Répondre aux exigences réglementaires : Les gouvernements légifèrent davantage pour obliger les entreprises à exercer un devoir de diligence dans le but d’identifier les risques pesant sur les droits de l’homme et l’environnement dans les chaînes d’approvisionnement mondiales et y remédier. En 2022, la Commission européenne a publié un projet de Directive sur le devoir de vigilance des entreprises en matière de durabilité (CSDDD). Destinée à devenir une norme phare en matière de conduite responsable des entreprises, elle comprend aussi une proposition d’interdire du marché de l’Union européenne les produits fabriqués en recourant au travail forcé. Plusieurs pays européens tels que l’Allemagne, la France, la Norvège, le Royaume-Uni et la Suisse ont promulgué des lois imposant aux entreprises des obligations en matière de diligence raisonnable, et ce à des degrés divers. En dehors de l’Europe, l’Australie et les États-Unis ont suivi des approches législatives similaires (UNICEF, 2022[21]).

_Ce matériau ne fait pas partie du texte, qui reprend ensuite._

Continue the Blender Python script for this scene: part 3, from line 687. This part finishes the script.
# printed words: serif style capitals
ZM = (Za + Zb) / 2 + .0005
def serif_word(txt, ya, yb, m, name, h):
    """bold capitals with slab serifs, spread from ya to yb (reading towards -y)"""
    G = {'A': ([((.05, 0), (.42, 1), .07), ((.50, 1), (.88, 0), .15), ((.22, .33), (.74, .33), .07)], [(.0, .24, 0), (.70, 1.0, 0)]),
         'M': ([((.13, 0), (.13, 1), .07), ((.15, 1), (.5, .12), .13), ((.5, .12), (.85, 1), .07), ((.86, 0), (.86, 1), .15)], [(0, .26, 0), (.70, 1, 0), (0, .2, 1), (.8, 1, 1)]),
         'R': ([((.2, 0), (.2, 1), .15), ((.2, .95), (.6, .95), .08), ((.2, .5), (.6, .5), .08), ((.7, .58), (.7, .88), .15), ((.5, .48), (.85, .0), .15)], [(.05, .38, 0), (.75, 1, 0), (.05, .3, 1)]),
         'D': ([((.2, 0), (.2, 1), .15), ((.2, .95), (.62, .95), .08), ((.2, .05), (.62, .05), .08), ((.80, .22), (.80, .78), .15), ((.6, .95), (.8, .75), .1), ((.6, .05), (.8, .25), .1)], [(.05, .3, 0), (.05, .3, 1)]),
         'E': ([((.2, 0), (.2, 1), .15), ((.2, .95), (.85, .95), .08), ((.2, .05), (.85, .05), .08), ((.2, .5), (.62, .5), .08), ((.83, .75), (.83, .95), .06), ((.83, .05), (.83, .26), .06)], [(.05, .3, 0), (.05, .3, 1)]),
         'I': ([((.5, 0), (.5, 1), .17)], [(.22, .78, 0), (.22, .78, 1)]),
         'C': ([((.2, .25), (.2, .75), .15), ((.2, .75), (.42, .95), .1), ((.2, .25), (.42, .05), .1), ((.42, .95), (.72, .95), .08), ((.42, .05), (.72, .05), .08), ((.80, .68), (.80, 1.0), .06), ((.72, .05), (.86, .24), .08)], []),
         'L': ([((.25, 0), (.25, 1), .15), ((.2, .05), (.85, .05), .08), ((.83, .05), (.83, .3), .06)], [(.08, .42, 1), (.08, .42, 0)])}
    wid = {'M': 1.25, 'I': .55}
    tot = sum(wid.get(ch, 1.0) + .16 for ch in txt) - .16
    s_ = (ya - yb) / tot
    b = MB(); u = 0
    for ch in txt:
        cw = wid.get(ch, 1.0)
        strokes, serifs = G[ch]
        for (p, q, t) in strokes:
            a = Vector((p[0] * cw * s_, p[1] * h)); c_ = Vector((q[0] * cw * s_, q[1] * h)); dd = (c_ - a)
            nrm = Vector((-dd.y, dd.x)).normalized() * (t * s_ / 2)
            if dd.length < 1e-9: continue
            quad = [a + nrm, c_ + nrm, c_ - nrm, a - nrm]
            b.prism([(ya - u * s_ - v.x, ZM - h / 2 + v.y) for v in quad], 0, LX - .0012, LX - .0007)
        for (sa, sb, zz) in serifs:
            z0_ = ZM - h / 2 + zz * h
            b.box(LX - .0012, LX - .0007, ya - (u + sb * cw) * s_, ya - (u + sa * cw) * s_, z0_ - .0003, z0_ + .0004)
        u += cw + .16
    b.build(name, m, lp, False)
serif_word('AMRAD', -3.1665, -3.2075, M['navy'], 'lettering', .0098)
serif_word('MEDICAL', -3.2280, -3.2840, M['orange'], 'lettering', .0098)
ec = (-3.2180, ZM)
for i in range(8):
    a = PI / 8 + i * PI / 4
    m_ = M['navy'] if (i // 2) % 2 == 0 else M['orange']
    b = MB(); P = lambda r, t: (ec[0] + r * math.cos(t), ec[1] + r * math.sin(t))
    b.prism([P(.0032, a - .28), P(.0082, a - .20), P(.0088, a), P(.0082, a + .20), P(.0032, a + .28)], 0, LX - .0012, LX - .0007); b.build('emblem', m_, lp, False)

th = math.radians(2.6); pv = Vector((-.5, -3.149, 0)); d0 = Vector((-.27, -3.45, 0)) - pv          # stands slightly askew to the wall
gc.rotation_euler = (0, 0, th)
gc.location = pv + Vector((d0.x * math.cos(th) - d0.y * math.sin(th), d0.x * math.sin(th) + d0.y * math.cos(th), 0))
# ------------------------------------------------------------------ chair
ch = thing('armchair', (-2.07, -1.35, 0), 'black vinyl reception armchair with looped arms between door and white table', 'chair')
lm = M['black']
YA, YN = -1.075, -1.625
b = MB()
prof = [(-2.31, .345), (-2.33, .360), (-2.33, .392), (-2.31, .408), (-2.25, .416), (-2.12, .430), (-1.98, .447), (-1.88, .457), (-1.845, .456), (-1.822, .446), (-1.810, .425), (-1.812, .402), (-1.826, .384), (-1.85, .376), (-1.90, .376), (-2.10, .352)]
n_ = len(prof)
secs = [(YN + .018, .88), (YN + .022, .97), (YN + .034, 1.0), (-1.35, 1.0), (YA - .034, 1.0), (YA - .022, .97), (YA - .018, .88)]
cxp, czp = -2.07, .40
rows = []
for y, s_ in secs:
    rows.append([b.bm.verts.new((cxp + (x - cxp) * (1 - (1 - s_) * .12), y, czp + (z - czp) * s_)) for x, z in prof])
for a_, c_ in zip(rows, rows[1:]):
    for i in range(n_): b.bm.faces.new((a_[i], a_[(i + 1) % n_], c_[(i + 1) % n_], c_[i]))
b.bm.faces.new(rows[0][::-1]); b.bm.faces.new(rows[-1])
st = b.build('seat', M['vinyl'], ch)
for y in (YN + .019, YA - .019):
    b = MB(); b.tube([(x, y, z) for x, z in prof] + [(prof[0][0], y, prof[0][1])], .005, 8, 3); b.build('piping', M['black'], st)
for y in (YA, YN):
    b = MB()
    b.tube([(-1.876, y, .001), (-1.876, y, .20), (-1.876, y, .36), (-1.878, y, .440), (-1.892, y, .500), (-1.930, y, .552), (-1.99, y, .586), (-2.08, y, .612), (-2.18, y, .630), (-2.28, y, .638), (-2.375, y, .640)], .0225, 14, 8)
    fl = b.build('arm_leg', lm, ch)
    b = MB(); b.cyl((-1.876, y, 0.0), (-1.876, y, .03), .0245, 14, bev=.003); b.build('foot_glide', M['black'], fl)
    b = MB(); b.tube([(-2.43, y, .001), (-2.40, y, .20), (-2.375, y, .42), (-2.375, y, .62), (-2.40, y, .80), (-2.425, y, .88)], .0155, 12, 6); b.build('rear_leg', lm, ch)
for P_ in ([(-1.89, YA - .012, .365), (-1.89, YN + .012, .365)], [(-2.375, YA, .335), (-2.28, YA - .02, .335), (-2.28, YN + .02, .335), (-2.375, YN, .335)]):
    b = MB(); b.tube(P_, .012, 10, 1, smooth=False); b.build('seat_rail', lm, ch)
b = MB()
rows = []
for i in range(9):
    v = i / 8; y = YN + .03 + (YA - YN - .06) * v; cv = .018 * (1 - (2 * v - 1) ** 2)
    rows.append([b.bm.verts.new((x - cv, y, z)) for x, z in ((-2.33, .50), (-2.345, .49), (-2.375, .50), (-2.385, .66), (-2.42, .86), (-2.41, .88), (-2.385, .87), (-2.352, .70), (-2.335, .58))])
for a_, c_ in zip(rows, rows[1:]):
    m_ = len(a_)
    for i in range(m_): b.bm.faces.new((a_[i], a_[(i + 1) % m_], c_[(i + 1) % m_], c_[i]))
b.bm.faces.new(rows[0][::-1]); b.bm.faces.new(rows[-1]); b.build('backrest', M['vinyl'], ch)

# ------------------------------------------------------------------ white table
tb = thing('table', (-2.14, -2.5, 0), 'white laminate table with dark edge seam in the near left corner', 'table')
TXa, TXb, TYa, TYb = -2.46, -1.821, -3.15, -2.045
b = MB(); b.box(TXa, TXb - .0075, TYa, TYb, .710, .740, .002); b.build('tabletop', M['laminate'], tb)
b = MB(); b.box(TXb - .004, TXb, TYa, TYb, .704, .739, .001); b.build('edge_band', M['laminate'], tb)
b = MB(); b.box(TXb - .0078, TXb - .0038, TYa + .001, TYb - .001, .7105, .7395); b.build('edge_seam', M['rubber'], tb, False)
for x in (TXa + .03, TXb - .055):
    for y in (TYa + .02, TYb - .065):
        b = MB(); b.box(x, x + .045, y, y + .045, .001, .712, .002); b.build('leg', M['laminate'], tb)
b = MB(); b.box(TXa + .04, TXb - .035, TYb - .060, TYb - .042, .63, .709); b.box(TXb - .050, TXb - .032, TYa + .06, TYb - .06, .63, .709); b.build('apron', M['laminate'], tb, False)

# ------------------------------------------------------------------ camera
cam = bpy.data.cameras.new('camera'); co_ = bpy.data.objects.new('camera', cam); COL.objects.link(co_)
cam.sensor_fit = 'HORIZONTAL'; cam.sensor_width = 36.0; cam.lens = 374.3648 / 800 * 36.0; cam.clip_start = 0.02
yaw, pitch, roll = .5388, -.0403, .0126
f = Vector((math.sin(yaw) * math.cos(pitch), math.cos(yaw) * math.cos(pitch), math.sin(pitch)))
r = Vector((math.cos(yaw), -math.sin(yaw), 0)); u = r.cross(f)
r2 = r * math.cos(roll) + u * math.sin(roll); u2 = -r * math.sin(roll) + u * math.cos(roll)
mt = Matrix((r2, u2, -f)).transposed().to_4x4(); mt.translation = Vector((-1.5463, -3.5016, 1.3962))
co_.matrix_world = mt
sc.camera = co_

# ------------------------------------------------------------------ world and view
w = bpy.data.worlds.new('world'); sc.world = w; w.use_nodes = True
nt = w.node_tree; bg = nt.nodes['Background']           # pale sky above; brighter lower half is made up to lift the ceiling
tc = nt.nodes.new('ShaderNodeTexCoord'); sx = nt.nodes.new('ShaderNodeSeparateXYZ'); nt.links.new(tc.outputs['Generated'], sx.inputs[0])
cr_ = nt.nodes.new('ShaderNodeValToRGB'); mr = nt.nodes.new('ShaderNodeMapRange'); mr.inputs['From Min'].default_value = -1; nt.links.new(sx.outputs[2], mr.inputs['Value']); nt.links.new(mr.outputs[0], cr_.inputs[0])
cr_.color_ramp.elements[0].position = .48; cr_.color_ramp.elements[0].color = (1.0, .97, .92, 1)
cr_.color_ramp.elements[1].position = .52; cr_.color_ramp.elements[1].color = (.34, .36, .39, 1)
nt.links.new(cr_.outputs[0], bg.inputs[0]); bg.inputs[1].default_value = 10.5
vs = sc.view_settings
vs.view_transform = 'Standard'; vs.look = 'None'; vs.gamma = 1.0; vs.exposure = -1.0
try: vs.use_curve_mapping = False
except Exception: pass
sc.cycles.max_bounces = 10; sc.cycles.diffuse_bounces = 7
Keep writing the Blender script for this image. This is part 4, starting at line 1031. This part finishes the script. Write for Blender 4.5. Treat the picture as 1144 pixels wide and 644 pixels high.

Répondre à des attentes sociales : Le minimum que les consommateurs, les acheteurs, les employés et les citoyens attendent des entreprises est qu’elles respectent les droits de l’homme dans le cadre de leurs activités. Dans le secteur du cacao, ces attentes sont particulièrement élevées compte tenu de la prévalence du travail des enfants et des atteintes importantes à l’environnement causées par un produit considéré comme « désirable », voire comme un produit de luxe. La diligence raisonnable aide les entreprises à « savoir et démontrer » comment elles contribuent de manière positive à la société et, ce faisant, elle les aide à protéger leur réputation.